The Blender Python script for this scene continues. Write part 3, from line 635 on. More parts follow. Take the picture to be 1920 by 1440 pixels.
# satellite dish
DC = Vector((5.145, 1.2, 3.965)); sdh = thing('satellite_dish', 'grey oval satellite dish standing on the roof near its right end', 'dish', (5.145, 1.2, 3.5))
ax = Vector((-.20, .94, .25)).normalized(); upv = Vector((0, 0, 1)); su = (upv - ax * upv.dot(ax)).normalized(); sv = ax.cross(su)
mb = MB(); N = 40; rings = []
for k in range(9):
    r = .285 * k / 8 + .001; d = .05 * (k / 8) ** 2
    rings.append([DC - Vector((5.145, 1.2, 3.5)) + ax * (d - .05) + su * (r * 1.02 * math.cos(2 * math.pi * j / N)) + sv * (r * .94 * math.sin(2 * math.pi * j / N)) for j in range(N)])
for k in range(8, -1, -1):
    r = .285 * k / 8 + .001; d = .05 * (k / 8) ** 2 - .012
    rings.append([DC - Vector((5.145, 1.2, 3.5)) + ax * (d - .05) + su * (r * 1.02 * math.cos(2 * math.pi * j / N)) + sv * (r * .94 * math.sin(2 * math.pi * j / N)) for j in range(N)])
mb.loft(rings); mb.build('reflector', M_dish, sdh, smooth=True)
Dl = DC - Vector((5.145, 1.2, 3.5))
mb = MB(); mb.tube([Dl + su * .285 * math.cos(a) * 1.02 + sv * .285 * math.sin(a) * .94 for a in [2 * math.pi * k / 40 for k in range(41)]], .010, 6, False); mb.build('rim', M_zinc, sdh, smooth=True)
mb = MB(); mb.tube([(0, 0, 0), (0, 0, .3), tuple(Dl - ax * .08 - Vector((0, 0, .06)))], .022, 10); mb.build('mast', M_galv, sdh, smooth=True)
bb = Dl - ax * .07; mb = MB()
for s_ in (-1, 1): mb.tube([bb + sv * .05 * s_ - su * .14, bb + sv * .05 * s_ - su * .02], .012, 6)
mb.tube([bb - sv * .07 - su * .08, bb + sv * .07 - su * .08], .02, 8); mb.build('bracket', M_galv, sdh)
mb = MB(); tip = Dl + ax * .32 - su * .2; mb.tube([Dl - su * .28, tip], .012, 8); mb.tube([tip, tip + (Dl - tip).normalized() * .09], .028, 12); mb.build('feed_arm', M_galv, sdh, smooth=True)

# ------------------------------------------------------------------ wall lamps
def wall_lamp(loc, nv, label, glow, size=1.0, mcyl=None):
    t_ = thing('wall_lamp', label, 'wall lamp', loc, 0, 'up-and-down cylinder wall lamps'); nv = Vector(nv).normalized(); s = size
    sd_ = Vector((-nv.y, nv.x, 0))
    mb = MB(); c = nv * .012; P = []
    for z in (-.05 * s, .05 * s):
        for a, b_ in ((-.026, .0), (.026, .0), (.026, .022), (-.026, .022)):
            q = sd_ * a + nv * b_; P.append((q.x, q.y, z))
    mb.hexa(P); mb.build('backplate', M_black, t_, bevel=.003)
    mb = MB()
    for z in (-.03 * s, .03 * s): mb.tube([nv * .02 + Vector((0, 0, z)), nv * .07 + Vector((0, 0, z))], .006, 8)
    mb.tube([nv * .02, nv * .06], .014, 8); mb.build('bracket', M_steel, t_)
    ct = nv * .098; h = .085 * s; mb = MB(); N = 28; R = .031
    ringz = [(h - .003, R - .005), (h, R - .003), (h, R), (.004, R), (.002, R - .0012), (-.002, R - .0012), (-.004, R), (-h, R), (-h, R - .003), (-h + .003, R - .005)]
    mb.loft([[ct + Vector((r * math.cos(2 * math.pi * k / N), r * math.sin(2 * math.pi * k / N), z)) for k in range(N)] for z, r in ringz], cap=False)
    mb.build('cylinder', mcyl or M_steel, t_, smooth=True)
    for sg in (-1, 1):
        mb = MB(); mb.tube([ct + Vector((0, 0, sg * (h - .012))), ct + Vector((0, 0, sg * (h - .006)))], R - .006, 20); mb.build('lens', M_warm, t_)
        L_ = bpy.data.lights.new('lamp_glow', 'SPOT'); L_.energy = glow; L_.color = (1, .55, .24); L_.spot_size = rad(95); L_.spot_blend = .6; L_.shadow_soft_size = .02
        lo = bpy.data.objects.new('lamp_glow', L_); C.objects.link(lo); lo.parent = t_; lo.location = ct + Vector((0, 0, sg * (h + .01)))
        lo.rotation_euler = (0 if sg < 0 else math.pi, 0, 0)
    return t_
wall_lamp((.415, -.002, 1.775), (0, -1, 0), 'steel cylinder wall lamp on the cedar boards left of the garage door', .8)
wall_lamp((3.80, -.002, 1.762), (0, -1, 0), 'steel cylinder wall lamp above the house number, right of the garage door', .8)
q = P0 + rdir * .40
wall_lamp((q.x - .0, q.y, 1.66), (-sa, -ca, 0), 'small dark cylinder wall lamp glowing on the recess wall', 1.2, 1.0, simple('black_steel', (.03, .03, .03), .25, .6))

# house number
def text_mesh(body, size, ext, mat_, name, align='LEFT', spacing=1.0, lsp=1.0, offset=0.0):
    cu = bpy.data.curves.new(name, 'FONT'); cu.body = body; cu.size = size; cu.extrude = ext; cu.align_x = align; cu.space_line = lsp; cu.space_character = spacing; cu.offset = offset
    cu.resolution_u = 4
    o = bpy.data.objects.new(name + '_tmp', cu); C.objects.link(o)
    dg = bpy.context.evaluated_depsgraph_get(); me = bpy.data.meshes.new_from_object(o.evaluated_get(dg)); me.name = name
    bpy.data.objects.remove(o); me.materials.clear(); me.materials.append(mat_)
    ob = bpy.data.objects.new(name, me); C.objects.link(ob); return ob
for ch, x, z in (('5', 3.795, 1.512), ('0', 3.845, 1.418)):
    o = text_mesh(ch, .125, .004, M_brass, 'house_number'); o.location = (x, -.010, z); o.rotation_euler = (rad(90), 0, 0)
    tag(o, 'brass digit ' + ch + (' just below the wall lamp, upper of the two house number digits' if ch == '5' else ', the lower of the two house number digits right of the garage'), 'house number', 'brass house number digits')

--

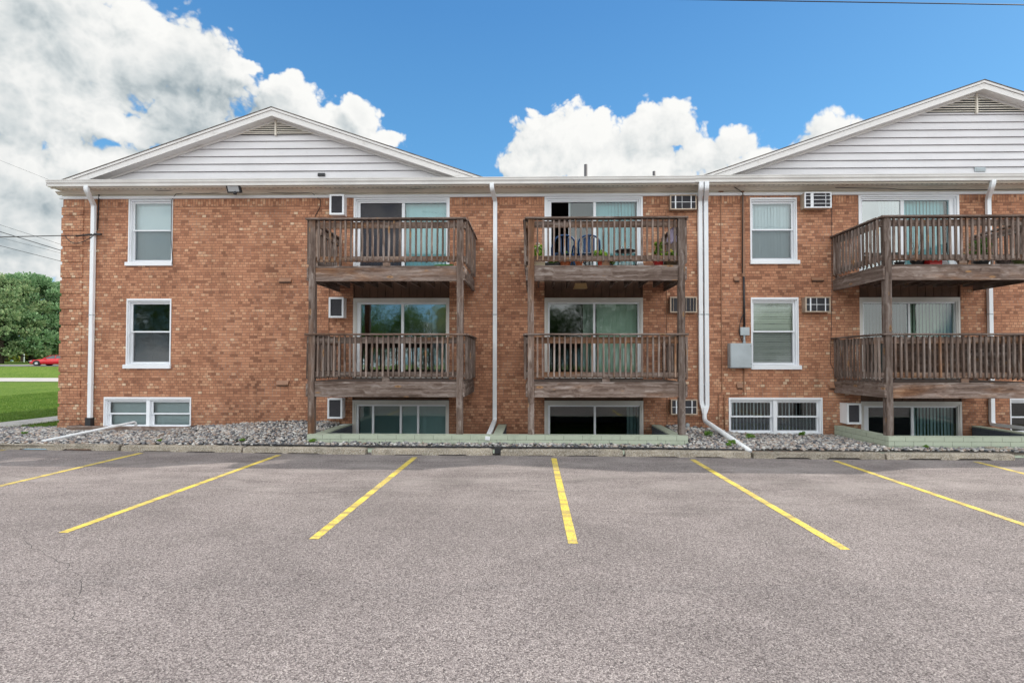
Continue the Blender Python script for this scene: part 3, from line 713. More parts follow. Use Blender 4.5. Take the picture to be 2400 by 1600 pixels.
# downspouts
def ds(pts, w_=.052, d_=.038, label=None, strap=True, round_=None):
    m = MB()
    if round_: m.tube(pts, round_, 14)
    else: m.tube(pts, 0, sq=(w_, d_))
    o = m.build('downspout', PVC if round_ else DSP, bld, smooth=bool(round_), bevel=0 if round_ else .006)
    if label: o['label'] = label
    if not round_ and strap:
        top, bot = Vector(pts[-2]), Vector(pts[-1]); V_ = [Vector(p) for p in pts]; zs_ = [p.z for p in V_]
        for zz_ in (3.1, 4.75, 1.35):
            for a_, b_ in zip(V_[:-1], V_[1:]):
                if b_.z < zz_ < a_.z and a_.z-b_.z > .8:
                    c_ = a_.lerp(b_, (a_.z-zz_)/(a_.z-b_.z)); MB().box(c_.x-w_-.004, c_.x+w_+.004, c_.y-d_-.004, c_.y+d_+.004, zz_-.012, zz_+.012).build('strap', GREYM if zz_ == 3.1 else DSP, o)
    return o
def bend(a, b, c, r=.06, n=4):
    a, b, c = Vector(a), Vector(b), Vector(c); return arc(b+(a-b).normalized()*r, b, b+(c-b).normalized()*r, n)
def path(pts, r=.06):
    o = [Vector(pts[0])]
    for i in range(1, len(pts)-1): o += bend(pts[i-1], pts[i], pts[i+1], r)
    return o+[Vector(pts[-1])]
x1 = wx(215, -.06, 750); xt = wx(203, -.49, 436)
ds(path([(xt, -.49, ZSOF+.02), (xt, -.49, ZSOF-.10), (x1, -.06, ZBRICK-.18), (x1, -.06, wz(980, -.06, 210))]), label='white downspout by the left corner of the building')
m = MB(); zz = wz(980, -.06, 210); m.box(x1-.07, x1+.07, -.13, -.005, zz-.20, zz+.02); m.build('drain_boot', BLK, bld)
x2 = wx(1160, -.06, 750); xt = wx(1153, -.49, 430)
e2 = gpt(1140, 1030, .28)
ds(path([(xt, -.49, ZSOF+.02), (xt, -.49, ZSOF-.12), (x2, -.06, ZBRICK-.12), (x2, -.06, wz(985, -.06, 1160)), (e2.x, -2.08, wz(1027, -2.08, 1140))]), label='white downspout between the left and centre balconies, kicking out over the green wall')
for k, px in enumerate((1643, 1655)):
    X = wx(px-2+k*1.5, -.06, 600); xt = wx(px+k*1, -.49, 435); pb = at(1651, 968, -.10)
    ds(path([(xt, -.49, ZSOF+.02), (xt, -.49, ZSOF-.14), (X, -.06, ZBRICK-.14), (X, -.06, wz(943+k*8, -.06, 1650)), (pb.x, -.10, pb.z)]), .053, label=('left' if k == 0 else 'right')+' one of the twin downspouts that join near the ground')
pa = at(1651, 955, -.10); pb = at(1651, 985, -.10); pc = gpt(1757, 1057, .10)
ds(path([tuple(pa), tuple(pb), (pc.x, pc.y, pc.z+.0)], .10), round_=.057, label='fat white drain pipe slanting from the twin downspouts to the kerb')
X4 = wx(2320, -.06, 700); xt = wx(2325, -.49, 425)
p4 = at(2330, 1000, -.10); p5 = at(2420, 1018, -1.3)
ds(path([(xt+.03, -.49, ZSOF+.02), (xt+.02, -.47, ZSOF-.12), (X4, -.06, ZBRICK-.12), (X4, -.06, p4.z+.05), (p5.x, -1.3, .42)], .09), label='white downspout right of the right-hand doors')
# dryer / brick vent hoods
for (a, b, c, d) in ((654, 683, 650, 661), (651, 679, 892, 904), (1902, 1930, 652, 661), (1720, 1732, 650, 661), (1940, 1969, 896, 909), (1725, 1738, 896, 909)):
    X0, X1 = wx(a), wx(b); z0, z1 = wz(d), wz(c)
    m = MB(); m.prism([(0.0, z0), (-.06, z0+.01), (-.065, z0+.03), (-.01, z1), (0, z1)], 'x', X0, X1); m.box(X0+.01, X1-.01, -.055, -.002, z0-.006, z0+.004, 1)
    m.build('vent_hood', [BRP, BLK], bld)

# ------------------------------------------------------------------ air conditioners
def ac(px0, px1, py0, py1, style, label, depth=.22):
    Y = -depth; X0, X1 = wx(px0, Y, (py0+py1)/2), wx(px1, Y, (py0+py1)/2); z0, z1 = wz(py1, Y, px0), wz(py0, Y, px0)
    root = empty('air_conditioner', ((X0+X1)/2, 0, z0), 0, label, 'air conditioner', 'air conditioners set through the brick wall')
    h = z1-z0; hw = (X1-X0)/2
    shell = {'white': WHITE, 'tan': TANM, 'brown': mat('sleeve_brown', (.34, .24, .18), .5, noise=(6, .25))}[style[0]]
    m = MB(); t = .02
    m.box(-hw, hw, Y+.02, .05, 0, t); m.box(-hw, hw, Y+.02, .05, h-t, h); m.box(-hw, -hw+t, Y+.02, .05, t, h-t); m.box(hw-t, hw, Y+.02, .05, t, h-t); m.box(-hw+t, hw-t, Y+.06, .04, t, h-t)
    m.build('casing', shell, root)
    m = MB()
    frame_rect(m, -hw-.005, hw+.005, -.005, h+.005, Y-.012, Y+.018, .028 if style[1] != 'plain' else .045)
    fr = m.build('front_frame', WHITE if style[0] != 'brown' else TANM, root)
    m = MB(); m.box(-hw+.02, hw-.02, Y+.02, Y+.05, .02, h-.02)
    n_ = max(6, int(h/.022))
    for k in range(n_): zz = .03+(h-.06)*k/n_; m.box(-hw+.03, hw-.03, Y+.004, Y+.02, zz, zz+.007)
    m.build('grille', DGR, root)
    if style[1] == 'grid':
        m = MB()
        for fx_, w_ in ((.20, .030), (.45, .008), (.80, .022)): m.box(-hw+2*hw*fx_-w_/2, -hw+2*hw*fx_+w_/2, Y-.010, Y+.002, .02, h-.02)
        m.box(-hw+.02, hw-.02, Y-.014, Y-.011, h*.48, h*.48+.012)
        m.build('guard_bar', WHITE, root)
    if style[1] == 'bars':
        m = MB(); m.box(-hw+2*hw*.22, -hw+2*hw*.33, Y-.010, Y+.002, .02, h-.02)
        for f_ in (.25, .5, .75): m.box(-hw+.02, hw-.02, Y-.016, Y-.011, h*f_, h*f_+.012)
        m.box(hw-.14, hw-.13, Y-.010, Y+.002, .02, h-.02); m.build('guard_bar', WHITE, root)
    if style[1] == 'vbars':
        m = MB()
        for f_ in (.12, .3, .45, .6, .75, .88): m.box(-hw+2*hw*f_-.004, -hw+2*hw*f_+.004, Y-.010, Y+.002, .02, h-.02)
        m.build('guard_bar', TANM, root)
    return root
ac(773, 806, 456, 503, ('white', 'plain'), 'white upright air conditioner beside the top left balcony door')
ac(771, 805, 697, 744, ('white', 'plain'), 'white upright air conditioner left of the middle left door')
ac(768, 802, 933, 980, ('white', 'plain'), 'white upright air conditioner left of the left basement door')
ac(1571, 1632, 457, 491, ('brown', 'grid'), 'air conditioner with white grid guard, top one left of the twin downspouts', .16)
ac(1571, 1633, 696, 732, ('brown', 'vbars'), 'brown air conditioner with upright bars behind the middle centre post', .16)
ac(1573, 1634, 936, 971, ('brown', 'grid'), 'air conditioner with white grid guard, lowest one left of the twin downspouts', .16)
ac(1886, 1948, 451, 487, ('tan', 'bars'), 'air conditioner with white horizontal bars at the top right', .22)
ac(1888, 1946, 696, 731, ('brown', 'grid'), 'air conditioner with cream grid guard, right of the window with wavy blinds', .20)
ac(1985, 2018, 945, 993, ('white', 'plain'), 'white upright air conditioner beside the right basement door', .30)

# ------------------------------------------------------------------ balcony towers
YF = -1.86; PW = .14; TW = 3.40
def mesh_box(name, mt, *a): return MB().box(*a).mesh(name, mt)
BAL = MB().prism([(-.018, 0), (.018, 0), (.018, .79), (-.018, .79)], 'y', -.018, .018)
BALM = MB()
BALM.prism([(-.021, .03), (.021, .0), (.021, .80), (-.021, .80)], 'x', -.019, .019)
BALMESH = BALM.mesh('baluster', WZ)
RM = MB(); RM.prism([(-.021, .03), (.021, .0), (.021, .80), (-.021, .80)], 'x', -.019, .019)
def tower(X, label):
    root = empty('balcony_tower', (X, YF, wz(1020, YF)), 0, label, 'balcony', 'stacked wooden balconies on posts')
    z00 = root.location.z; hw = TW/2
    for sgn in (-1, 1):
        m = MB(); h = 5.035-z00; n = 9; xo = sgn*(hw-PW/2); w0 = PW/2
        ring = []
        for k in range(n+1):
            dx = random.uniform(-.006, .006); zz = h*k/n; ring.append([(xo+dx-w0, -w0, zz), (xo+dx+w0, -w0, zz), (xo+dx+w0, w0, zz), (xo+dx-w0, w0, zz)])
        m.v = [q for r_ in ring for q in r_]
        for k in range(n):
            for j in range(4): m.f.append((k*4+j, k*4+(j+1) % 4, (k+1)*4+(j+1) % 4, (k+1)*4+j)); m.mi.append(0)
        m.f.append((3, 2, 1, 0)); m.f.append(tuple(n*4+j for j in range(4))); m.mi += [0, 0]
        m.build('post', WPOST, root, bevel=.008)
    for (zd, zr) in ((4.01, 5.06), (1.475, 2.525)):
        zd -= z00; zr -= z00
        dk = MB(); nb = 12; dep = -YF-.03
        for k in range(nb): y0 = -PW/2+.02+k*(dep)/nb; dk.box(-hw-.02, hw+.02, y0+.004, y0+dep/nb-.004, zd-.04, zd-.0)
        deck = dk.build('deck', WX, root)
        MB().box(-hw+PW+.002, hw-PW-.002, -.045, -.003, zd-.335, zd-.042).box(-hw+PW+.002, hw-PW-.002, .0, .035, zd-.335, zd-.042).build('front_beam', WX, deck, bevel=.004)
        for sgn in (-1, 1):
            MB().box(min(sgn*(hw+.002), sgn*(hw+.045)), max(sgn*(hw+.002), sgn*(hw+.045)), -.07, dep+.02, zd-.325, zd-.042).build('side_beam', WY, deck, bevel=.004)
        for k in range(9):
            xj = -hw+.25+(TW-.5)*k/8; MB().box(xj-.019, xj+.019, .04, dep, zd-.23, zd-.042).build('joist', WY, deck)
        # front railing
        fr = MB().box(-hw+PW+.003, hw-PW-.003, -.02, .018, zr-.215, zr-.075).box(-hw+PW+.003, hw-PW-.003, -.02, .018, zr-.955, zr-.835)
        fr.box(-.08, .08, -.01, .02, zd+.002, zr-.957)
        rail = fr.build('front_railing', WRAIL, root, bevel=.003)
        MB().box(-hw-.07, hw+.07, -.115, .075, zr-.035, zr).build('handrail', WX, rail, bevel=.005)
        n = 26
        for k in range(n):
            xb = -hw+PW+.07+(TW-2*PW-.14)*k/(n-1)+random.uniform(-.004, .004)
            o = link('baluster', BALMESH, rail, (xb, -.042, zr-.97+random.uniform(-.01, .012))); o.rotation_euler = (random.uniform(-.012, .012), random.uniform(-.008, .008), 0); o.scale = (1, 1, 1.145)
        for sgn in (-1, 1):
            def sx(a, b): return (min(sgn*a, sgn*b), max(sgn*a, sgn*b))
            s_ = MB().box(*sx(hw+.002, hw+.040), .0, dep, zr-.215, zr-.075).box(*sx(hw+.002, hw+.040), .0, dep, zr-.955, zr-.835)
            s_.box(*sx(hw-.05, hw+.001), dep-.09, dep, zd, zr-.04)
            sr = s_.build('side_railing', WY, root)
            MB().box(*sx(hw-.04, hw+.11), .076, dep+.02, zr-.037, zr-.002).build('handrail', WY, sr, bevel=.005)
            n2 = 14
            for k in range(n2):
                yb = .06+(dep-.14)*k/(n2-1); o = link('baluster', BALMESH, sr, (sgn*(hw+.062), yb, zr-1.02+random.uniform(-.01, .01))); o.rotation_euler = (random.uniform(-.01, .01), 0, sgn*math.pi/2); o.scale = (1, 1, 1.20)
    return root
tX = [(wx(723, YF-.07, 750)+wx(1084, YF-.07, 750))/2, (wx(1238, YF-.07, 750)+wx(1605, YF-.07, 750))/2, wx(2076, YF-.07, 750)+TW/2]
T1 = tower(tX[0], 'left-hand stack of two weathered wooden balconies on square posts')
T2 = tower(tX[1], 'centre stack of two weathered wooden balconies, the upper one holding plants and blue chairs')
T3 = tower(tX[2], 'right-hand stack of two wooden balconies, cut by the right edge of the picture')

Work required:
Find the word "scene" in the entries, and copy every line it shows up in.

Solution for this problem:
The Blender Python script for this scene continues. Write part 3, from line 635 on. More parts follow. Take the picture to be 1920 by 1440 pixels.
Continue the Blender Python script for this scene: part 3, from line 713. More parts follow. Use Blender 4.5. Take the picture to be 2400 by 1600 pixels.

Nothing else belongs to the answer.